Using Auto-Calibration

MaxIm DL's automatic calibration feature allows scripted systems such as ACP to use its capabilities. MaxIm DL has a sophisticated calibration group facility that allows building a library of calibration images for varying binning, exposure intervals, and temperatures. ACP depends on your having set up MaxIm's cal-group facility. It simply calls MaxIm at the appropriate point in the acquisition process, and expects MaxIm to do the actual calibration.

noteACP saves all auto-calibrated images as 32-bit floating point to preserve the dynamic range of the data. This doubles the size of the (nominally) 16-bit raw/uncalibrated image files.

Setting Up the System for Auto-Calibration

Since MaxIm DL's calibration system is used to perform the auto-calibration, you must set up its library of calibration frames ahead of time.
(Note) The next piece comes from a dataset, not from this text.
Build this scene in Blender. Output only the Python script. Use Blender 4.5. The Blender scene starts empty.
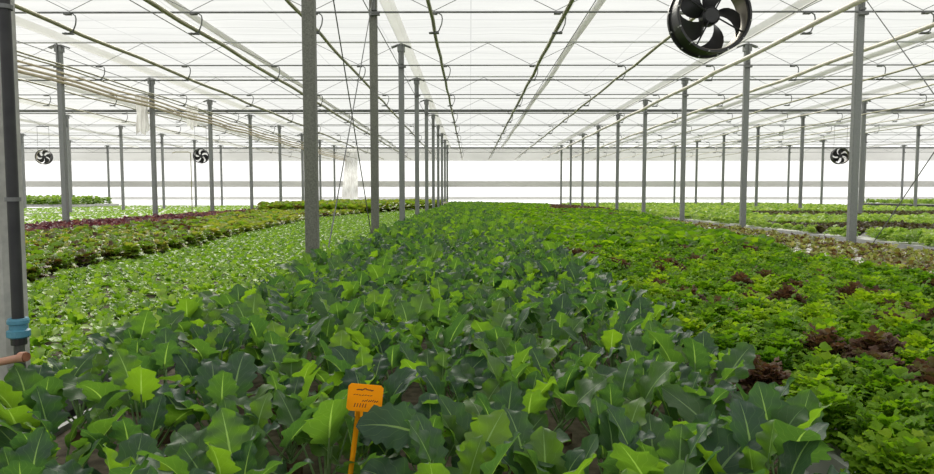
import bpy, math, random
import numpy as np
from mathutils import Vector, Matrix

R = np.random.default_rng(7)
random.seed(7)
C = bpy.context.scene.collection
EYE = 1.55                      # camera height above the floor
F = 650.0                       # focal length in pixels of the 934 x 474 frame
PITCH = math.atan(42 / F)
YAW = math.atan(3 / F)
TRAY = 0.83                     # top of the growing boards

# ------------------------------------------------------------------ camera maths (to read places off the photo)
def ray(px, py):
    d = Vector(((px - 467) / F, 1.0, (237 - py) / F))
    d = Matrix.Rotation(-PITCH, 3, 'X') @ d
    return Matrix.Rotation(YAW, 3, 'Z') @ d
def at_z(px, py, z):            # point on the horizontal plane z
    d = ray(px, py); t = (z - EYE) / d.z
    return Vector((d.x * t, d.y * t, z))
def at_y(px, py, y):
    d = ray(px, py); t = y / d.y
    return Vector((d.x * t, y, EYE + d.z * t))
RI = (Matrix.Rotation(YAW, 3, 'Z') @ Matrix.Rotation(-PITCH, 3, 'X')).inverted()
def proj(x, y, z):
    v = RI @ Vector((x, y, z - EYE))
    if v.y < 0.05: return None
    return 467 + F * v.x / v.y, 237 - F * v.z / v.y

# ------------------------------------------------------------------ materials
def new_mat(name):
    m = bpy.data.materials.new(name); m.use_nodes = True
    nt = m.node_tree; nt.nodes.clear()
    out = nt.nodes.new('ShaderNodeOutputMaterial')
    return m, nt, out
def N(nt, t, **kw):
    n = nt.nodes.new(t)
    for k, v in kw.items(): setattr(n, k, v)
    return n
def mixc(nt, fac, a, b):
    n = N(nt, 'ShaderNodeMix', data_type='RGBA')
    for i, v in ((0, fac), (6, a), (7, b)):
        if hasattr(v, 'is_output'): nt.links.new(v, n.inputs[i])
        elif i == 0: n.inputs[0].default_value = v
        else: n.inputs[i].default_value = (*v, 1)
    return n.outputs[2]
def math_n(nt, op, a, b=0.0):
    n = N(nt, 'ShaderNodeMath', operation=op)
    for i, v in ((0, a), (1, b)):
        if hasattr(v, 'is_output'): nt.links.new(v, n.inputs[i])
        else: n.inputs[i].default_value = v
    return n.outputs[0]
def hard(name, col, col2=None, rough=0.5, metal=0.0, scale=8.0, bump=0.0, stretch=(1, 1, 1)):
    m, nt, out = new_mat(name)
    p = N(nt, 'ShaderNodeBsdfPrincipled')
    p.inputs['Roughness'].default_value = rough; p.inputs['Metallic'].default_value = metal
    tc = N(nt, 'ShaderNodeTexCoord'); mp = N(nt, 'ShaderNodeMapping'); mp.inputs['Scale'].default_value = stretch
    nz = N(nt, 'ShaderNodeTexNoise'); nz.inputs['Scale'].default_value = scale; nz.inputs['Detail'].default_value = 6
    nt.links.new(tc.outputs['Object'], mp.inputs[0]); nt.links.new(mp.outputs[0], nz.inputs['Vector'])
    cr = N(nt, 'ShaderNodeValToRGB'); cr.color_ramp.elements[0].position = .35; cr.color_ramp.elements[1].position = .65
    cr.color_ramp.elements[0].color = (*col, 1); cr.color_ramp.elements[1].color = (*(col2 or col), 1)
    nt.links.new(nz.outputs['Fac'], cr.inputs[0]); nt.links.new(cr.outputs[0], p.inputs['Base Color'])
    if bump:
        b = N(nt, 'ShaderNodeBump'); b.inputs['Strength'].default_value = bump; b.inputs['Distance'].default_value = .01
        nt.links.new(nz.outputs['Fac'], b.inputs['Height']); nt.links.new(b.outputs[0], p.inputs['Normal'])
    nt.links.new(p.outputs[0], out.inputs[0])
    return m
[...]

You must include calibration frames for all of the image sizes, including binning levels that your astronomers might use, and preferably for several temperatures even though you include bias frames for scaling. In other words, take the time to create a complete calibration frame library in MaxIm. Place the source cal frames (darks, biases, flats) into a separate folder just for this purpose and point MaxIm there. It is suggested that you generate master calibration frames for efficiency. For details see the documentation for MaxIm DL.

How to Access Auto-Calibration

There are several ways you can have ACP perform auto-calibration on your images:

Preserving Your Original Data

Prior to doing auto-calibration, ACP saves a copy of the original image with "-RAW" appended to the image's file name, and also in a subfolder under the final image's location named RAW. Thus you can access the original uncalibrated image if, for some reason, calibration had undesired effects. Note that this increases your disk space requirements.

If you want to disable this saving of the raw uncalibrated images, you can uncheck (turn off) the option Save original uncalibrated final/data images in ACP Preferences, Imaging tab.